Crosby has been recognized over the years for being an exceptional leader as well. He has twice been awarded the NHL’s Marc Messier Leadership Award for his positive leadership on the ice, motivation of teammates, and contribution to his community. Yet what many people forget is that when he was drafted in 2005, the Penguins had been stuck in the basement of their division for three straight years, and the stakes were higher than just a losing record. Rumors were swirling that if they didn’t get a new arena, the whole franchise was leaving for another city.

Crosby was expected to be the savior of a storied franchise, but he needed help. To handle that level of pressure, Crosby leaned on the only person who had faced the same type of pressure two decades earlier, Mario Lemieux. Lemieux wasn’t just a legend on the ice for the Penguins, having amassed three MVP awards and two NHL championships in his Hall of Fame career. He was the owner of the team, who’d recently bought the Penguins to keep them from going bankrupt.

 If Crosby was going to save the Penguins, he needed to be developed as a leader, and Lemieux knew just what to do. He opened his home to the rookie. Crosby actually lived with the Lemieux family for his first few seasons, proving that even the best prospects need a solid support system and a veteran mentor in their corner to reach the next level.

So do the young players and future leaders on your team.

One of the most important jobs you have as a team captain is to identify and then mentor the younger players who have the potential to be future leaders and captains. How do you do this? First, pay attention, and look at the athletes in your group that other team members naturally gravitate toward. Identify which players are having an outsize influence on their teammates, whether it be in their grade or in their position group.

Next, ask yourself these questions: Do these athletes model the team’s core values and display the type of work ethic and competitiveness needed to inspire and lead their teammates? Are they the first in the weight room and the last to leave? The first to arrive and the last to leave practice? Do they sweep the shed and serve others? Are they willing to be coached, and do they have the ability to coach others in a positive way? Do they even want to be a future captain at this point, or ever? Most importantly, do they walk the walk or just talk the talk? Lots of athletes want the title of captain, but they don’t want the work and responsibility that goes along with it. The next generation of leaders must have the potential to hold their teammates accountable for the standards, just like you have.

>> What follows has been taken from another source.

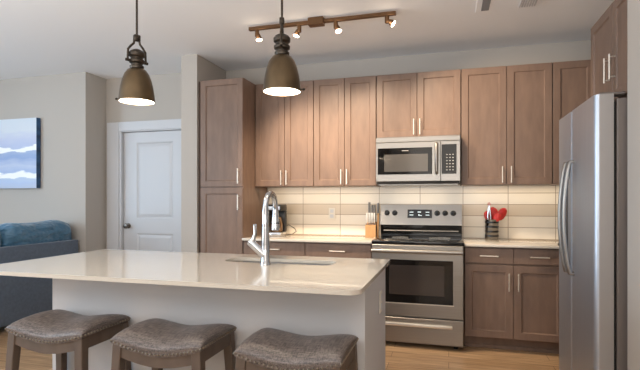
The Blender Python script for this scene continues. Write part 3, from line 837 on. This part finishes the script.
t = thing('sofa', (-4.4, 3.1, 0), 'slate blue upholstered sofa with its back to the kitchen', 'sofa')
MB().box(-4.055, -3.985, 2.15, 4.165, .07, .808, .012, 3).done('back_panel', M['sofa'], t, True)
MB().box(-4.93, -4.058, 2.16, 4.155, .12, .30, .02, 2).done('seat_base', M['sofa'], t, True)
for y0, y1 in ((2.16, 2.32), (4.02, 4.155)):
    MB().box(-4.93, -4.06, y0, y1, .302, .46, .03, 3).done('arm', M['sofa'], t, True)
for y0, y1 in ((2.325, 3.165), (3.17, 4.015)):
    MB().box(-4.92, -4.062, y0, y1, .302, .46, .035, 3).done('seat_cushion', M['sofa'], t, True)
for x in (-4.88, -4.10):
    for y in (2.22, 4.10):
        MB().lathe([(.02, 0), (.028, .12)], (x, y), 12).done('leg', M['darkwood'], t)
def cushion(y0, y1, label):
    m = MB(); nu, nv = 30, 18; zc, hz_ = .748, .272; yc, hy = (y0 + y1) / 2, (y1 - y0) / 2
    bmesh.ops.create_uvsphere(m.b, u_segments=40, v_segments=24, radius=1)
    rnd = random.Random(y0)
    ph = [rnd.uniform(0, 6) for _ in range(6)]
    for v in m.b.verts:
        x, y, z = v.co
        e = .30
        def se(c): return math.copysign(abs(c) ** e, c)
        yy, zz = se(y), se(z); xx = math.copysign(abs(x) ** .75, x)
        wr = 0.014 * math.sin(yy * 9 + zz * 4 + ph[0]) + .008 * math.sin(zz * 11 - yy * 5 + ph[1]) + 0.010 * math.sin(yy * 17 + zz * 7 + ph[2])
        tz = .010 * math.sin(yy * 4 + ph[3]) + .006 * math.sin(yy * 11 + ph[4])
        zf = zc + zz * (hz_ + (tz if zz > 0 else 0))
        xf = -4.150 + xx * (.140 + wr)
        lim = -4.062 + .06 * max(0, min(1, (zf - .815) / .05)) if zf > .815 else -4.062
        v.co = (min(xf, lim), yc + yy * hy, zf)
    o = m.done('sofa_cushion', M['pillow'], None, True, 80, loc=(-4.2, yc, zc - hz_))
    return tag(o, label, 'cushion', 'back cushions on the sofa')
cushion(3.345, 4.168, 'large wrinkled teal back cushion on the sofa nearest the wall corner')
cushion(2.56, 3.337, 'teal sofa back cushion barely showing at the left picture edge')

Once you have identified potential leaders in each class, you must start bringing them into leadership discussions. Give them a taste of what it’s like to be a leader. Encourage them to first lead their classmates and their position group before they worry about leading their team. Teach them that leadership is not about an armband or a position. Leadership is about influence.

As your teammates continue to grow in their influence, start to delegate leadership tasks to them, with the small ones first. Can they organize cleaning up the locker room or make sure all the practice equipment is ready to go before training starts? Invite them into your leadership meetings with the coaching staff so they can get a taste of what goes on behind the scenes.

As Jenny Levy, the head coach of the 4x NCAA champion University of North Carolina women’s lacrosse team, told us, she brings a player from every class into every leadership meeting, at first, rotating through players to expose as many as possible and then starting to identify the leaders. They participate in reading books or watching leadership snippets and the discussion that goes on behind the scenes. They get a taste of leadership before they get responsibility.

Finally, you must mentor them. You are now their leadership coach, and it’s your responsibility to provide them feedback, to share your own experiences growing into a leader, and to help them work through any difficult challenges or situations they might be facing. You know how hard it is as an upperclassman or senior player to hold people accountable. Don’t forget how hard it is when you are a new member of the team or a younger member trying to hold older players to the standard. Your support is critical as they navigate these challenging situations.

 It is so important as an upperclassman and a team captain to identify and mentor the next generation of leaders. This can be challenging, as they may be athletes who are competing for your playing time and your spot on the field. They may be vying to take the place of your good friends and fellow upperclassmen. They may even already be a bigger contributor than you are, but great leaders put their ego and self-interest aside when it comes to what is best for the team.

Remember, as Vince Lombardi reminded us at the beginning of this chapter, “Great leaders are not born. They are made.” Hopefully, someone poured into you to help you become a great captain. Now it is your turn. You must pour your heart, your soul, and your knowledge into your younger teammates, so that, when your time is done, there is a seamless transition to the next generation.

Optimize Your Leadership 

  1. Who are the younger members of your team that possess the qualities to become future leaders?
  2. What can you start doing to mentor and develop the next generation of leaders on your team?
  3. What do you need to stop doing in order to allow the next generation of leaders to emerge?
  4. How can you start incorporating them into leadership discussions and teaching them what it means to be a leader, and which responsibilities can you start delegating to them?
  5. How can the coaches help you start developing next year’s leadership and future team captains?